# [GIVEN REQUEST]
Reproduce the material below line by line, beginning with its first line and ending with the line that contains "nrs = np.random.RandomState(11)"; leave out pictures.
[START]
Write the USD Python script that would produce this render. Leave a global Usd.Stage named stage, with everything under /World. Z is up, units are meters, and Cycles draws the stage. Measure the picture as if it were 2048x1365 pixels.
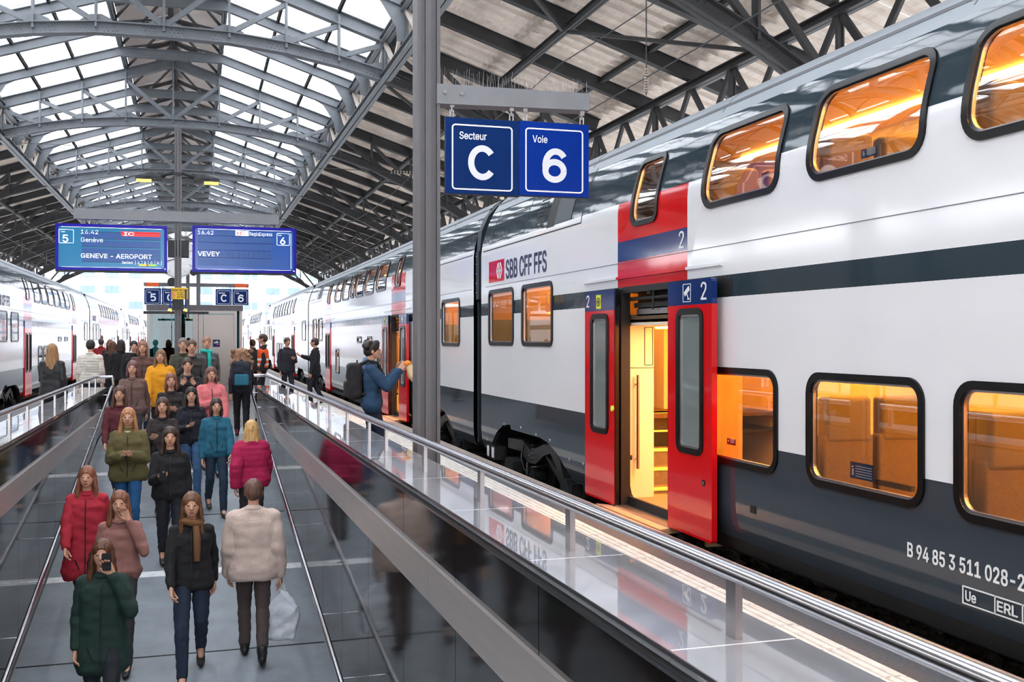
import math, random, re
import numpy as np, trimesh, usdkit, meshkit
import manifold3d as m3
from manifold3d import Manifold, CrossSection
from pxr import Usd, UsdGeom, UsdLux, UsdShade, Gf, Sdf, Vt

stage = Usd.Stage.CreateInMemory()
UsdGeom.SetStageUpAxis(stage, 'Z')
UsdGeom.SetStageMetersPerUnit(stage, 1.0)
UsdGeom.Xform.Define(stage, '/World')
UsdGeom.Scope.Define(stage, '/World/Looks')
rnd = random.Random(7)
nrs = np.random.RandomState(11)

# ------------------------------------------------------------------ camera, sky, exposure
YAW = math.atan(634 / 2080.0)                       # the tracks vanish left of the picture's centre
cam = UsdGeom.Camera.Define(stage, '/World/camera')
cam.AddTranslateOp().Set(Gf.Vec3d(0, 0, 1.74))
cam.AddRotateXYZOp().Set(Gf.Vec3f(90, 0, -math.degrees(YAW)))
cam.CreateHorizontalApertureAttr(36.0)
cam.CreateFocalLengthAttr(2080 * 36 / 2048.0)
cam.CreateVerticalApertureOffsetAttr(-5.5 * 36 / 2048.0)
cam.CreateClippingRangeAttr(Gf.Vec2f(0.05, 5000))
cam.CreateExposureAttr(0.98)
sky = UsdLux.DomeLight.Define(stage, '/World/sky')
sky.CreateIntensityAttr(1.0)
sky.CreateColorAttr(Gf.Vec3f(0.95, 0.98, 1.04))

# ------------------------------------------------------------------ materials
def lin(*c):
    c = np.array(c, float) / 255
    return tuple(np.where(c <= .04045, c / 12.92, ((c + .055) / 1.055) ** 2.4))
M = {}
def mat(name, rgb, rough=.5, metal=0., var=0., vscale=6., bump=0., bscale=20., spec=.5, coat=0., rand=0., emit=None, stretch=None, ior=1.5, bdist=.02):
    """plain principled surface; var = noise in the colour, rand = tone differs per object, bump = fine relief"""
    col = lin(*rgb)
    n = {'p': ('principled_bsdf', dict(base_color=col, roughness=rough, metallic=metal, specular_ior_level=spec, coat_weight=coat, ior=ior))}
    L = []
    if var or bump:
        n['g'] = ('geometry', {})
        n['m'] = ('mapping', dict(scale=stretch or (1, 1, 1)))
        L.append(('g.position', 'm.vector'))
    src = None
    if var:
        n['n'] = ('noise_texture', dict(scale=vscale, detail=5., roughness=.6))
        lo, hi = [max(0, x * (1 - var)) for x in col], [min(1, x * (1 + var)) for x in col]
        n['r'] = ('rgb_ramp', dict(ramp=[(.3, lo), (.7, hi)]))
        L += [('m.vector', 'n.vector'), ('n.fac', 'r.fac')]
        src = 'r.color'
    if rand:
        n['o'] = ('object_info', {})
        n['rr'] = ('map_range', dict(from_min=0., from_max=1., to_min=1 - rand, to_max=1 + rand))
        n['h'] = ('hsv', dict(color=col))
        L += [('o.random', 'rr.value'), ('rr.result', 'h.value')]
        if src: L.append((src, 'h.color'))
        src = 'h.color'
    if src: L.append((src, 'p.base_color'))
    if bump:
        n['bn'] = ('noise_texture', dict(scale=bscale, detail=3.))
        n['b'] = ('bump', dict(strength=bump, distance=bdist))
        L += [('m.vector', 'bn.vector'), ('bn.fac', 'b.height'), ('b.normal', 'p.normal')]
    if emit:
        n['p'][1].update(emission_color=lin(*emit[0]), emission_strength=emit[1])
    M[name] = usdkit.material(stage, '/World/Looks/' + name, n, L, surface='p.BSDF')
    return M[name]
def glass_mat(name, tint, refl=(1, 1, 1), ior=1.5, rough=0., clear=1.0, milk=0.):
    """pane: clear transmission, a fresnel reflection and, for wired roof glass, some milky scatter"""
    f0 = ((ior - 1) / (ior + 1)) ** 2               # schlick: the same from both sides of the sheet
    n = {'t': ('transparent_bsdf', dict(color=tuple(x * clear for x in tint))), 'g': ('glossy_bsdf', dict(color=refl, roughness=rough)),
         'lw': ('layer_weight', dict(blend=.5)), 'pw': ('math', dict(math_type='power', value2=5.)), 'mr': ('map_range', dict(from_min=0., from_max=1., to_min=f0, to_max=1.)), 'x': ('mix_closure', {})}
    L = [('lw.facing', 'pw.value1'), ('pw.value', 'mr.value'), ('mr.result', 'x.fac'), ('g.BSDF', 'x.closure2')]
    if milk:
        n['tr'] = ('translucent_bsdf', dict(color=tint)); n['y'] = ('mix_closure', dict(fac=milk))
        L += [('t.BSDF', 'y.closure1'), ('tr.BSDF', 'y.closure2'), ('y.closure', 'x.closure1')]
    else:
        L.append(('t.BSDF', 'x.closure1'))
    M[name] = usdkit.material(stage, '/World/Looks/' + name, n, L, surface='x.closure')

mat('white_gloss', (226, 226, 228), .1, var=.02, vscale=.6, bump=.05, bscale=1.3)
mat('slate_gloss', (44, 58, 66), .06, bump=.10, bscale=1.6, bdist=.03)
mat('skirt_gloss', (56, 64, 72), .05, bump=.04, bscale=2.2)
mat('roof_grey', (150, 158, 165), .42, var=.05, vscale=1.5)
mat('red_gloss', (208, 12, 20), .08, bump=.05, bscale=1.5)
mat('far_red', (178, 52, 62), .15)
mat('blue_gloss', (18, 46, 104), .09, bump=.05, bscale=1.5)
mat('rubber', (9, 9, 10), .28, spec=.35)
mat('black', (14, 14, 15), .55)
mat('dark_metal', (50, 52, 54), .5, var=.25, vscale=9., metal=.3)
mat('bogie_black', (36, 38, 40), .45, var=.3, vscale=8., bump=.2)
mat('gangway_slate', (34, 46, 52), .4)
mat('steel', (196, 196, 200), .2, metal=1., var=.05, vscale=3.)
mat('satin_steel', (178, 174, 174), .32, metal=1., var=.06, vscale=5., stretch=(8, 1, 1))
mat('band_steel', (188, 180, 176), .38, metal=.55, var=.08, vscale=3., stretch=(1, .3, 3))
mat('clad_panel', (31, 26, 25), .07, metal=.0, var=.12, vscale=1.4, rand=.12, bump=.02, bscale=2.)
mat('coping_stone', (140, 142, 146), .02, spec=1.0, ior=2.0, var=.05, vscale=2., rand=.03)
mat('joint_white', (225, 226, 228), .3)
mat('asphalt', (86, 88, 92), .5, var=.3, vscale=40., bump=.35, bscale=120.)
mat('asphalt_ramp', (126, 134, 140), .38, var=.22, vscale=2.2, bump=.25, bscale=90.)
mat('paint_white', (214, 216, 218), .5, var=.18, vscale=14.)
mat('tactile_white', (222, 216, 208), .55, var=.14, vscale=9., rand=.04)
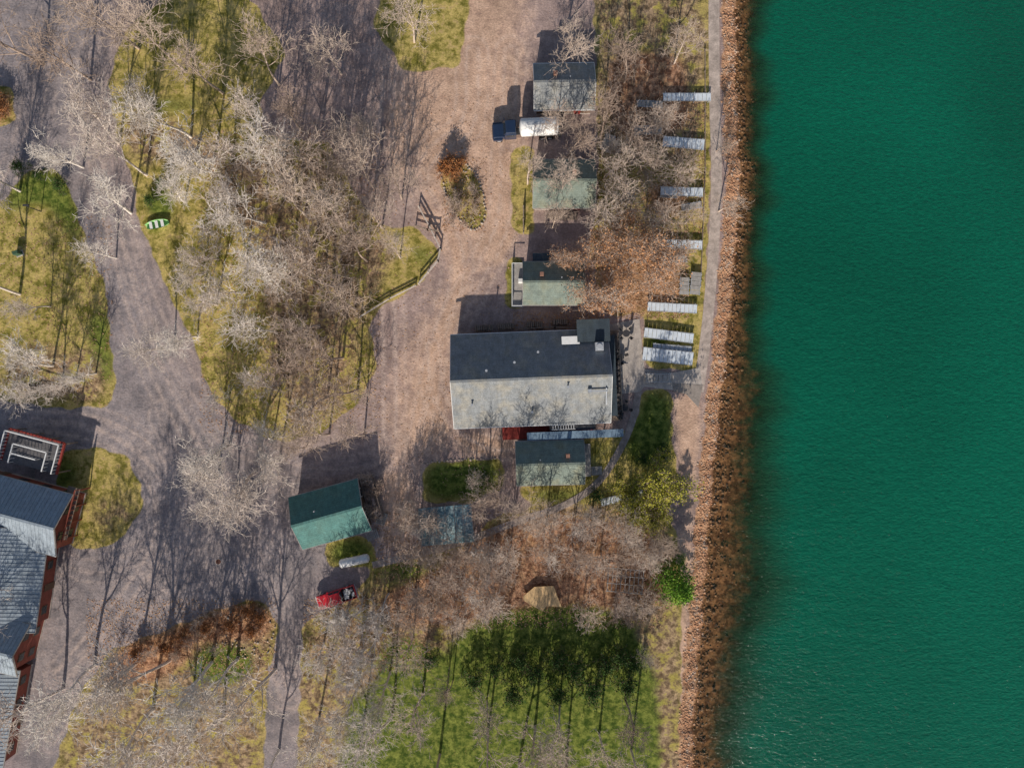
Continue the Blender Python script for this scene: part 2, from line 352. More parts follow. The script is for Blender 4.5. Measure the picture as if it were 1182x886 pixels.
[END]
# [TASK RESULT]
Write the USD Python script that would produce this render. Leave a global Usd.Stage named stage, with everything under /World. Z is up, units are meters, and Cycles draws the stage. Measure the picture as if it were 2048x1365 pixels.
import math, random, re
import numpy as np, trimesh, usdkit, meshkit
import manifold3d as m3
from manifold3d import Manifold, CrossSection
from pxr import Usd, UsdGeom, UsdLux, UsdShade, Gf, Sdf, Vt

stage = Usd.Stage.CreateInMemory()
UsdGeom.SetStageUpAxis(stage, 'Z')
UsdGeom.SetStageMetersPerUnit(stage, 1.0)
UsdGeom.Xform.Define(stage, '/World')
UsdGeom.Scope.Define(stage, '/World/Looks')
rnd = random.Random(7)
nrs = np.random.RandomState(11)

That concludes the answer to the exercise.